## start

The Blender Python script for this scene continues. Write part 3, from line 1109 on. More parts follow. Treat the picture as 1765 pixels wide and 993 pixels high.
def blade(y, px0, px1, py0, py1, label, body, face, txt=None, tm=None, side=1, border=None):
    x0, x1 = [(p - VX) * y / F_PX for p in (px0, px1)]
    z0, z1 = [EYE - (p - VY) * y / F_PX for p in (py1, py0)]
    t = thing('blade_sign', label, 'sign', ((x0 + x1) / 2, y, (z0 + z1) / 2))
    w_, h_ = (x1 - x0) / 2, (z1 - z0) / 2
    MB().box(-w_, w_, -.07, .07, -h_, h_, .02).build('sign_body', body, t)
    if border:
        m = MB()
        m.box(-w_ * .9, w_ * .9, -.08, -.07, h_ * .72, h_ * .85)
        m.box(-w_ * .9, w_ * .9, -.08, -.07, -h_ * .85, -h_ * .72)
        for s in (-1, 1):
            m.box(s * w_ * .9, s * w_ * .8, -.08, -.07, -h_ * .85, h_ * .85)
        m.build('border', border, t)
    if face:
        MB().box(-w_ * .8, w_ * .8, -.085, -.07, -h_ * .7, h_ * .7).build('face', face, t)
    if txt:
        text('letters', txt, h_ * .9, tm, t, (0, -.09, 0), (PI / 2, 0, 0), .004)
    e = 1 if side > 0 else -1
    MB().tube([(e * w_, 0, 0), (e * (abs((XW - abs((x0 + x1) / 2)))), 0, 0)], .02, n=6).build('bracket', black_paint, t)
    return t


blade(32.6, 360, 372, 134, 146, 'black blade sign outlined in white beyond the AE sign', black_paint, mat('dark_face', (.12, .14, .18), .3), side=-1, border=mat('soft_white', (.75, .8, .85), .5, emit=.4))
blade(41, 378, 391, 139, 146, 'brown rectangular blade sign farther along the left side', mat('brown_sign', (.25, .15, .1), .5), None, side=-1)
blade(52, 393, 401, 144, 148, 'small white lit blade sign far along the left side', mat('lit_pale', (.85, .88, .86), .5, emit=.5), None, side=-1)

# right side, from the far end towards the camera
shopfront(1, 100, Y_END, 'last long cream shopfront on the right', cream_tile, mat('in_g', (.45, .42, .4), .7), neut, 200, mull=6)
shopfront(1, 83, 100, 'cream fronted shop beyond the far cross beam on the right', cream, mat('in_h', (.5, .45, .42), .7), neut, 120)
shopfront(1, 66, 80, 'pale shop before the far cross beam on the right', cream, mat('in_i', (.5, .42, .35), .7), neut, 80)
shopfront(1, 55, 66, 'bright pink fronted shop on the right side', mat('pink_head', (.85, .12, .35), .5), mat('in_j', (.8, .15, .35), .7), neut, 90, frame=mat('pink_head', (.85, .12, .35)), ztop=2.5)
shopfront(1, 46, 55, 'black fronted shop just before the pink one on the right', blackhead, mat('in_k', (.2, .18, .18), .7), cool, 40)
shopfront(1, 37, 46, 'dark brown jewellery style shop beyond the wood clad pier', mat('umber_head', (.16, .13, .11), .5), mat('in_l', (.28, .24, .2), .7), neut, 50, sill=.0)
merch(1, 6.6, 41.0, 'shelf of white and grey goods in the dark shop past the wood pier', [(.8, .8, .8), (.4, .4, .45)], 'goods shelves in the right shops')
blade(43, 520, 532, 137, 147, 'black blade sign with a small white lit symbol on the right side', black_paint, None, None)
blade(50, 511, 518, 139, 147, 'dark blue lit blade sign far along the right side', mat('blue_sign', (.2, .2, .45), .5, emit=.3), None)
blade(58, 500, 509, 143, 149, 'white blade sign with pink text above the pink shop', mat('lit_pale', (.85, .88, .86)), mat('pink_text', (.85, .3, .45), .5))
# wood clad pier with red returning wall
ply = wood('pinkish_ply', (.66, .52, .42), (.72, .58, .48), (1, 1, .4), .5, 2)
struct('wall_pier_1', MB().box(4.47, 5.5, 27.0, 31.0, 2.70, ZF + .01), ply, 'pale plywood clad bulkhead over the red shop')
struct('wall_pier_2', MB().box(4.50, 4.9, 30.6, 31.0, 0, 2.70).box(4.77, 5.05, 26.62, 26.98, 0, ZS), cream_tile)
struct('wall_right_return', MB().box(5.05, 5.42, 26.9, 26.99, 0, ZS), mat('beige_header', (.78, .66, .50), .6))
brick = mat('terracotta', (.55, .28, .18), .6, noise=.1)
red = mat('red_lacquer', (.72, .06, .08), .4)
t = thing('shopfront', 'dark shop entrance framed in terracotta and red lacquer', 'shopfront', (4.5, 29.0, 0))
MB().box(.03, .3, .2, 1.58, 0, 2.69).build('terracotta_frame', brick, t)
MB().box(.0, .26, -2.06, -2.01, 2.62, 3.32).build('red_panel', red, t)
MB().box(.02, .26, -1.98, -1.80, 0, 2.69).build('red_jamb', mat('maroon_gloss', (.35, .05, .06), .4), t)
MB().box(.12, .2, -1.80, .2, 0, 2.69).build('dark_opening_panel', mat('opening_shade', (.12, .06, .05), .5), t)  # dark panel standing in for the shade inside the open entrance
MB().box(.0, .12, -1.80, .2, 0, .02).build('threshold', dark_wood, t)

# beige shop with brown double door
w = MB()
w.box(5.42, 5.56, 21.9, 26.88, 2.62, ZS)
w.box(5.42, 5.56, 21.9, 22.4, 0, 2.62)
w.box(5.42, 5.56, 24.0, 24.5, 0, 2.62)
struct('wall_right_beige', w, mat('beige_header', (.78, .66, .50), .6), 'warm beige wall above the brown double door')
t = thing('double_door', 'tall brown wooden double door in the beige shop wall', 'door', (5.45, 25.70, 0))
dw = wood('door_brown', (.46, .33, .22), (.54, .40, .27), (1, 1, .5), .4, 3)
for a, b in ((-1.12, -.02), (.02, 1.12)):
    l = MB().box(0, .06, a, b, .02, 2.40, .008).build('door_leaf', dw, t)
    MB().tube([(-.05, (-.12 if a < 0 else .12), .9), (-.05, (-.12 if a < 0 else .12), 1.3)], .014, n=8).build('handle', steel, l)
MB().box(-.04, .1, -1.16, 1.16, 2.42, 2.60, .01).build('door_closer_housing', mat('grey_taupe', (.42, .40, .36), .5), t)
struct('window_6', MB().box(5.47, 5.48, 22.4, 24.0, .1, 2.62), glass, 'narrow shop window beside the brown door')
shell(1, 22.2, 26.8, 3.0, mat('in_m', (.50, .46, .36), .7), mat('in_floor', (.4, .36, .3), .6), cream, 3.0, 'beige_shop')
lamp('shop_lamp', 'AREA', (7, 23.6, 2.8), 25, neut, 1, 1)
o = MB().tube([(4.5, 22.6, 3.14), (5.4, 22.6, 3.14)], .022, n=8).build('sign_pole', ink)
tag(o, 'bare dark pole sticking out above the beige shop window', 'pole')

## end

## DIRECTIONS FOR THIS TASK
Reproduce the listing in full. Keep it exactly as written.

## REPLY
The Blender Python script for this scene continues. Write part 3, from line 1109 on. More parts follow. Treat the picture as 1765 pixels wide and 993 pixels high.
def blade(y, px0, px1, py0, py1, label, body, face, txt=None, tm=None, side=1, border=None):
    x0, x1 = [(p - VX) * y / F_PX for p in (px0, px1)]
    z0, z1 = [EYE - (p - VY) * y / F_PX for p in (py1, py0)]
    t = thing('blade_sign', label, 'sign', ((x0 + x1) / 2, y, (z0 + z1) / 2))
    w_, h_ = (x1 - x0) / 2, (z1 - z0) / 2
    MB().box(-w_, w_, -.07, .07, -h_, h_, .02).build('sign_body', body, t)
    if border:
        m = MB()
        m.box(-w_ * .9, w_ * .9, -.08, -.07, h_ * .72, h_ * .85)
        m.box(-w_ * .9, w_ * .9, -.08, -.07, -h_ * .85, -h_ * .72)
        for s in (-1, 1):
            m.box(s * w_ * .9, s * w_ * .8, -.08, -.07, -h_ * .85, h_ * .85)
        m.build('border', border, t)
    if face:
        MB().box(-w_ * .8, w_ * .8, -.085, -.07, -h_ * .7, h_ * .7).build('face', face, t)
    if txt:
        text('letters', txt, h_ * .9, tm, t, (0, -.09, 0), (PI / 2, 0, 0), .004)
    e = 1 if side > 0 else -1
    MB().tube([(e * w_, 0, 0), (e * (abs((XW - abs((x0 + x1) / 2)))), 0, 0)], .02, n=6).build('bracket', black_paint, t)
    return t


blade(32.6, 360, 372, 134, 146, 'black blade sign outlined in white beyond the AE sign', black_paint, mat('dark_face', (.12, .14, .18), .3), side=-1, border=mat('soft_white', (.75, .8, .85), .5, emit=.4))
blade(41, 378, 391, 139, 146, 'brown rectangular blade sign farther along the left side', mat('brown_sign', (.25, .15, .1), .5), None, side=-1)
blade(52, 393, 401, 144, 148, 'small white lit blade sign far along the left side', mat('lit_pale', (.85, .88, .86), .5, emit=.5), None, side=-1)

# right side, from the far end towards the camera
shopfront(1, 100, Y_END, 'last long cream shopfront on the right', cream_tile, mat('in_g', (.45, .42, .4), .7), neut, 200, mull=6)
shopfront(1, 83, 100, 'cream fronted shop beyond the far cross beam on the right', cream, mat('in_h', (.5, .45, .42), .7), neut, 120)
shopfront(1, 66, 80, 'pale shop before the far cross beam on the right', cream, mat('in_i', (.5, .42, .35), .7), neut, 80)
shopfront(1, 55, 66, 'bright pink fronted shop on the right side', mat('pink_head', (.85, .12, .35), .5), mat('in_j', (.8, .15, .35), .7), neut, 90, frame=mat('pink_head', (.85, .12, .35)), ztop=2.5)
shopfront(1, 46, 55, 'black fronted shop just before the pink one on the right', blackhead, mat('in_k', (.2, .18, .18), .7), cool, 40)
shopfront(1, 37, 46, 'dark brown jewellery style shop beyond the wood clad pier', mat('umber_head', (.16, .13, .11), .5), mat('in_l', (.28, .24, .2), .7), neut, 50, sill=.0)
merch(1, 6.6, 41.0, 'shelf of white and grey goods in the dark shop past the wood pier', [(.8, .8, .8), (.4, .4, .45)], 'goods shelves in the right shops')
blade(43, 520, 532, 137, 147, 'black blade sign with a small white lit symbol on the right side', black_paint, None, None)
blade(50, 511, 518, 139, 147, 'dark blue lit blade sign far along the right side', mat('blue_sign', (.2, .2, .45), .5, emit=.3), None)
blade(58, 500, 509, 143, 149, 'white blade sign with pink text above the pink shop', mat('lit_pale', (.85, .88, .86)), mat('pink_text', (.85, .3, .45), .5))
# wood clad pier with red returning wall
ply = wood('pinkish_ply', (.66, .52, .42), (.72, .58, .48), (1, 1, .4), .5, 2)
struct('wall_pier_1', MB().box(4.47, 5.5, 27.0, 31.0, 2.70, ZF + .01), ply, 'pale plywood clad bulkhead over the red shop')
struct('wall_pier_2', MB().box(4.50, 4.9, 30.6, 31.0, 0, 2.70).box(4.77, 5.05, 26.62, 26.98, 0, ZS), cream_tile)
struct('wall_right_return', MB().box(5.05, 5.42, 26.9, 26.99, 0, ZS), mat('beige_header', (.78, .66, .50), .6))
brick = mat('terracotta', (.55, .28, .18), .6, noise=.1)
red = mat('red_lacquer', (.72, .06, .08), .4)
t = thing('shopfront', 'dark shop entrance framed in terracotta and red lacquer', 'shopfront', (4.5, 29.0, 0))
MB().box(.03, .3, .2, 1.58, 0, 2.69).build('terracotta_frame', brick, t)
MB().box(.0, .26, -2.06, -2.01, 2.62, 3.32).build('red_panel', red, t)
MB().box(.02, .26, -1.98, -1.80, 0, 2.69).build('red_jamb', mat('maroon_gloss', (.35, .05, .06), .4), t)
MB().box(.12, .2, -1.80, .2, 0, 2.69).build('dark_opening_panel', mat('opening_shade', (.12, .06, .05), .5), t)  # dark panel standing in for the shade inside the open entrance
MB().box(.0, .12, -1.80, .2, 0, .02).build('threshold', dark_wood, t)

# beige shop with brown double door
w = MB()
w.box(5.42, 5.56, 21.9, 26.88, 2.62, ZS)
w.box(5.42, 5.56, 21.9, 22.4, 0, 2.62)
w.box(5.42, 5.56, 24.0, 24.5, 0, 2.62)
struct('wall_right_beige', w, mat('beige_header', (.78, .66, .50), .6), 'warm beige wall above the brown double door')
t = thing('double_door', 'tall brown wooden double door in the beige shop wall', 'door', (5.45, 25.70, 0))
dw = wood('door_brown', (.46, .33, .22), (.54, .40, .27), (1, 1, .5), .4, 3)
for a, b in ((-1.12, -.02), (.02, 1.12)):
    l = MB().box(0, .06, a, b, .02, 2.40, .008).build('door_leaf', dw, t)
    MB().tube([(-.05, (-.12 if a < 0 else .12), .9), (-.05, (-.12 if a < 0 else .12), 1.3)], .014, n=8).build('handle', steel, l)
MB().box(-.04, .1, -1.16, 1.16, 2.42, 2.60, .01).build('door_closer_housing', mat('grey_taupe', (.42, .40, .36), .5), t)
struct('window_6', MB().box(5.47, 5.48, 22.4, 24.0, .1, 2.62), glass, 'narrow shop window beside the brown door')
shell(1, 22.2, 26.8, 3.0, mat('in_m', (.50, .46, .36), .7), mat('in_floor', (.4, .36, .3), .6), cream, 3.0, 'beige_shop')
lamp('shop_lamp', 'AREA', (7, 23.6, 2.8), 25, neut, 1, 1)
o = MB().tube([(4.5, 22.6, 3.14), (5.4, 22.6, 3.14)], .022, n=8).build('sign_pole', ink)
tag(o, 'bare dark pole sticking out above the beige shop window', 'pole')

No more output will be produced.